US Representative Derrick Van Orden campaigned for his Wisconsin 3rd Congressional District seat stressing his intention to cut government costs by targeting waste, fraud and abuse in government spending. Now, sitting on the House Agriculture Committee he could wield a decisive vote in determining how the committee will, as instructed by the Trump Administration, cut $230 billion in spending from the Supplemental Nutrition Assistance Program (SNAP). These proposed cuts will take food from the tables of the poorest families in this country to pay for tax cuts for the richest 1% of Americans.
SNAP is a recurring target for Van Orden’s Republican Party. Van Orden has spoken as a defender of the program, even sharing his own story of his family relying on SNAP benefits when he was a kid. He called the program “a hand up, not a hand out”. Yet this week, DVO has a decision to make. Will he defend the nation’s largest anti-hunger program, vital for so many low income families? Or will he side with the Trump administration and decimate a program that well over 40 million people rely on who, as Van Orden notes, just need a hand up.
I would hope, that as even the President has grudgingly admitted that his tariffs will cause prices to rise, Van Orden would recall his gratitude for that “hand up” when he needed it. I hope he would do the right thing as a member of the Agriculture Committee and say loudly and clearly that with rising food prices cutting any funding from SNAP is morally wrong and wrong for us, his constituents.
To his credit, after pressure from constituents, Van Orden came out in opposition to the current plan to shift 25% of SNAP costs to state governments–this proposal would severely impact the poorest states, those with the most needy recipients, much harder than wealthier states.
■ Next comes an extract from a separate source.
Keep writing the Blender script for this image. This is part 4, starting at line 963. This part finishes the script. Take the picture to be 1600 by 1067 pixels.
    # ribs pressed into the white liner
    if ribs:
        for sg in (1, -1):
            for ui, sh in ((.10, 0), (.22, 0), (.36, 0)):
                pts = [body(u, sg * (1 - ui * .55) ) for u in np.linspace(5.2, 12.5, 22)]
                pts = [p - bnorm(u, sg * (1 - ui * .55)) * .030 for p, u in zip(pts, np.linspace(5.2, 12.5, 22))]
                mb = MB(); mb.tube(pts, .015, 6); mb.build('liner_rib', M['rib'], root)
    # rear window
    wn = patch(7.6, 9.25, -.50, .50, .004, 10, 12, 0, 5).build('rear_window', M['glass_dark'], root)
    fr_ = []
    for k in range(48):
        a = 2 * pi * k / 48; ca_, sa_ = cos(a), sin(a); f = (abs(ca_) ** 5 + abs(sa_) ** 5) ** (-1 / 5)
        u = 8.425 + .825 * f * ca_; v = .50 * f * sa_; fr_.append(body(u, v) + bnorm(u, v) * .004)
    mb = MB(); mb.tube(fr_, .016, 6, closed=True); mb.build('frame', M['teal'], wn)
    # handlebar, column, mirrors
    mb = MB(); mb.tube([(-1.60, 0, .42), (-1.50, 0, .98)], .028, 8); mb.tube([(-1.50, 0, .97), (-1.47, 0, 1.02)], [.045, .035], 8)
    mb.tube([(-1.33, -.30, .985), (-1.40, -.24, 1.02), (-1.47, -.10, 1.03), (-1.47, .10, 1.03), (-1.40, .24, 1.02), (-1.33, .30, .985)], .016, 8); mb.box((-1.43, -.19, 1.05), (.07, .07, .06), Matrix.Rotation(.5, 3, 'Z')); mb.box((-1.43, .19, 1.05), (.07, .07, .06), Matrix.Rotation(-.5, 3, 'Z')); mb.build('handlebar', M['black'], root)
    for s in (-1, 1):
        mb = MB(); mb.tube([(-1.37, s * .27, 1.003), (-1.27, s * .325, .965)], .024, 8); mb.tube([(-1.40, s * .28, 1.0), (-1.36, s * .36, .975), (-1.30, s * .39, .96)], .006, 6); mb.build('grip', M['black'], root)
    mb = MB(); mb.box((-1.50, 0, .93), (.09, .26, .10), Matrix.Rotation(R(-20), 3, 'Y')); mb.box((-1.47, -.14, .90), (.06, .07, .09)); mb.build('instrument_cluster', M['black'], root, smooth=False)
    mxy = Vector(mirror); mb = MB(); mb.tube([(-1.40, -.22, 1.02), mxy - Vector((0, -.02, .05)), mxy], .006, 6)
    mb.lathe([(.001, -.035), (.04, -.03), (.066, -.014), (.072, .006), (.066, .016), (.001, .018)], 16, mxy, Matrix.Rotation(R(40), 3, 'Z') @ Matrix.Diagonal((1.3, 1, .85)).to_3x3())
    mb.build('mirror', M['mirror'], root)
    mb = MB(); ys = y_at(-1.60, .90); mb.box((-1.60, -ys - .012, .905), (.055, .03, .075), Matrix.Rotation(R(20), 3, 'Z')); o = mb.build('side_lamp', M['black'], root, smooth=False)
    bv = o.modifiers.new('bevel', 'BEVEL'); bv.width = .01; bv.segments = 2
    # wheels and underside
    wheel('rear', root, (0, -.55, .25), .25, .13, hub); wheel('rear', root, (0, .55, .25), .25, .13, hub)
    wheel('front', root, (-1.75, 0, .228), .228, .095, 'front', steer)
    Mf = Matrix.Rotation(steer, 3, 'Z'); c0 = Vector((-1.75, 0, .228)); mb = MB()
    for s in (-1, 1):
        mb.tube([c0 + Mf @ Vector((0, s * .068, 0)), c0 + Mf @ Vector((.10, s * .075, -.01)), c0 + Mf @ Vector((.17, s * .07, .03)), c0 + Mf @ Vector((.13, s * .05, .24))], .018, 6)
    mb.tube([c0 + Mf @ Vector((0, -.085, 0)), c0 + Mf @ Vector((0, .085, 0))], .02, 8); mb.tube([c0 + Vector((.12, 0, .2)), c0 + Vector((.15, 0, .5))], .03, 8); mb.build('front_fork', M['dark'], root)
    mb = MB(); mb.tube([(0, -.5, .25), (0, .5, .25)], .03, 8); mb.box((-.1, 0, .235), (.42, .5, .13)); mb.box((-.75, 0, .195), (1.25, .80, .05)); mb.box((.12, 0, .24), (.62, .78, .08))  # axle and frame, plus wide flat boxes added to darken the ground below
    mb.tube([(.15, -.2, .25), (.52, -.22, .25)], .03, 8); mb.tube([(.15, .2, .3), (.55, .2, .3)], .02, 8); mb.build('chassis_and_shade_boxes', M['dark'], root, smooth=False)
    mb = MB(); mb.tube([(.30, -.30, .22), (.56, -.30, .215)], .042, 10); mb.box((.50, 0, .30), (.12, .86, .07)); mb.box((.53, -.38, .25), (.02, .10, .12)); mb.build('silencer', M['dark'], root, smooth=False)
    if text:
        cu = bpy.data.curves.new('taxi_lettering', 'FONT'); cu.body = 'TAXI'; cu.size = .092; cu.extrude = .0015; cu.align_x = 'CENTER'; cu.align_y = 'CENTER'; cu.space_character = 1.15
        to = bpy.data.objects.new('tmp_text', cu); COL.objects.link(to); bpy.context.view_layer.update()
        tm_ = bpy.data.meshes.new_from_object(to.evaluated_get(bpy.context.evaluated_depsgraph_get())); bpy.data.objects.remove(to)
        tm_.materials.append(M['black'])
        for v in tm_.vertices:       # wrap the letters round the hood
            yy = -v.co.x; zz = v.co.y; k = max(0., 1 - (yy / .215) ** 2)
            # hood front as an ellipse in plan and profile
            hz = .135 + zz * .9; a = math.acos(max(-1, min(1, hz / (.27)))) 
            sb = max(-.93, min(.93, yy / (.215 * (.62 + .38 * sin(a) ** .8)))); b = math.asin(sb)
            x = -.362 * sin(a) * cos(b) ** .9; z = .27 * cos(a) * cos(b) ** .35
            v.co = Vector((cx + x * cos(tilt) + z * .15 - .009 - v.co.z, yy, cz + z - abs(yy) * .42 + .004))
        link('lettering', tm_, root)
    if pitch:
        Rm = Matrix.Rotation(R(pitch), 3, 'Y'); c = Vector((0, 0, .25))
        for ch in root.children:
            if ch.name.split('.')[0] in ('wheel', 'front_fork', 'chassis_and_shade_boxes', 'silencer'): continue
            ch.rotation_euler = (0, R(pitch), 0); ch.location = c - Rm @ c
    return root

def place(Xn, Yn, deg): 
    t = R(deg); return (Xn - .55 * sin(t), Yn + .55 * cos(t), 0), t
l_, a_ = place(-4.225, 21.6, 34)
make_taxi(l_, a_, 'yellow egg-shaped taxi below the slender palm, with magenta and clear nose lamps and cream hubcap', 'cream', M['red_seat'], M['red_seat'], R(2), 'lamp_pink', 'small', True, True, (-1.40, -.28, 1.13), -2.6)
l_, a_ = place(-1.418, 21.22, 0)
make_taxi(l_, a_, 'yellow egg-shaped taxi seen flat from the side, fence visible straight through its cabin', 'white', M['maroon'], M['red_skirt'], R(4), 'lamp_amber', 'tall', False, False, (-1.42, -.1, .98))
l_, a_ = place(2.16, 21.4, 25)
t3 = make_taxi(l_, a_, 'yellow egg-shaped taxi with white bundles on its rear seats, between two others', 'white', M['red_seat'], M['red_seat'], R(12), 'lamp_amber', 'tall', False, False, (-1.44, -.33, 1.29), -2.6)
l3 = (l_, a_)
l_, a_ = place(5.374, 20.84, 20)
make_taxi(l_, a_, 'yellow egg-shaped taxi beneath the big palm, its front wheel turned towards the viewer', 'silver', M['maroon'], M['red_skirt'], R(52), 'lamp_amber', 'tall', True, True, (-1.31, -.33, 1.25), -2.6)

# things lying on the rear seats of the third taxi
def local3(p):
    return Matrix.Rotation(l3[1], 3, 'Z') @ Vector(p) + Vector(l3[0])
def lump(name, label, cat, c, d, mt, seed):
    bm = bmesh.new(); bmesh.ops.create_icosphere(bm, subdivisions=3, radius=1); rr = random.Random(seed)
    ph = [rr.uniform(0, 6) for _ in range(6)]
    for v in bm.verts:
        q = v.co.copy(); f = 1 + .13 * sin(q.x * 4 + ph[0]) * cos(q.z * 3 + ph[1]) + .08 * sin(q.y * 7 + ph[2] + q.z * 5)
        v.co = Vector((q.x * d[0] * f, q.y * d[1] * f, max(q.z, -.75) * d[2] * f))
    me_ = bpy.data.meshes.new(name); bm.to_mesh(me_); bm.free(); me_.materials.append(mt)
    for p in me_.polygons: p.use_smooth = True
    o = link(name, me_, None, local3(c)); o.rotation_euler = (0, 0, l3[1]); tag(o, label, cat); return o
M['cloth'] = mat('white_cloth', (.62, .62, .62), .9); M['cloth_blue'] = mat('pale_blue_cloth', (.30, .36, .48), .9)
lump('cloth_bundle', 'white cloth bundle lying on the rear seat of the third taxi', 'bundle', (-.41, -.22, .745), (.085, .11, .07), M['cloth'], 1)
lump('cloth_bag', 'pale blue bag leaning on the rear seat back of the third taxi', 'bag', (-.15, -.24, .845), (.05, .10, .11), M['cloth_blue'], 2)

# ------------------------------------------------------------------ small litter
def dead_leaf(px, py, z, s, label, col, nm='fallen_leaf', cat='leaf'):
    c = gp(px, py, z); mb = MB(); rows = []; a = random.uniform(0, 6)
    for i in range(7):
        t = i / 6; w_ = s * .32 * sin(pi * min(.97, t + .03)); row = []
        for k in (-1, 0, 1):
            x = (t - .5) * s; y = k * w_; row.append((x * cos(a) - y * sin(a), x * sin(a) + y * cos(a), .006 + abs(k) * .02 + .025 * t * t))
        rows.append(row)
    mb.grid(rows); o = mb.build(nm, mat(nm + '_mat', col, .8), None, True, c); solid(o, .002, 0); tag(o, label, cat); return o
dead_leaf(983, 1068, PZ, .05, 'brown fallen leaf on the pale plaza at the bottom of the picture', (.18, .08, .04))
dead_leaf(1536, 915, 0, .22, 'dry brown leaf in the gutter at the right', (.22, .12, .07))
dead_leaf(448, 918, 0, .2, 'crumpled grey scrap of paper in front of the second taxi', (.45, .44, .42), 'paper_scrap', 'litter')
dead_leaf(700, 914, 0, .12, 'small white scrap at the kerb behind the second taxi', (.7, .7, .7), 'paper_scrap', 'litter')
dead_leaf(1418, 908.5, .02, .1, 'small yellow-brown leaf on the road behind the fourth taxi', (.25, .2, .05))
Van Orden instead proposes to focus on correcting “inefficiencies” within the SNAP program by tying the state’s share of SNAP payments to that state’s SNAP error rate.
However, these error rates or “inefficiencies” are false flags used by Van Orden and other Republicans to justify massive cuts. USDA policy changes counted the entire benefit amount as an error if there were any procedural mistakes, regardless of the household being eligible and receiving the correct benefits. SNAP already has a rigorous quality control system. Most over-payments are honest mistakes made by households or USDA, and quickly rectified. Hardly the massive fraud Republicans like Van Orden claim. Using these false numbers to justify massive cuts to a program thousands of Van Orden’s constituents rely on is deception, and will harm Wisconsin families.
There are families across Western Wisconsin in similar situations to that of Congressman Van Orden’s when he was a child; those who through no fault of their own need that hand up, just like he did. A $230 billion cut would decimate program services and put thousands of Wisconsinites into food insecurity. Any cuts to the program are direct cuts to the poorest families in our country.
It’s not just the recipients of SNAP that will be affected. Programs already cut by the Trump administration, cuts supported by Van Orden, have crippled family farms in Wisconsin. A program called the Local Food Purchase Assistance Program refused to pay nearly 300 small farms in Wisconsin after Trump cut funding for their already-committed grants. SNAP benefits are often used to pay for this fresh, local produce, and cutting these benefits would further slash the already meager incomes of Wisconsin’s farmers and deny low income Wisconsinites a valuable source of nutritious food.
Will Congressman Van Orden drink the Republican Kool-Aid and convince himself that cutting $230 billion from needy families is a good option for funding tax cuts for those high income Americans who already have too much? Or will he listen to his constituents, and remember the times when his family was in need? A brave legislator would break with the Republican policy to put more money in the pockets of the rich while children go hungry.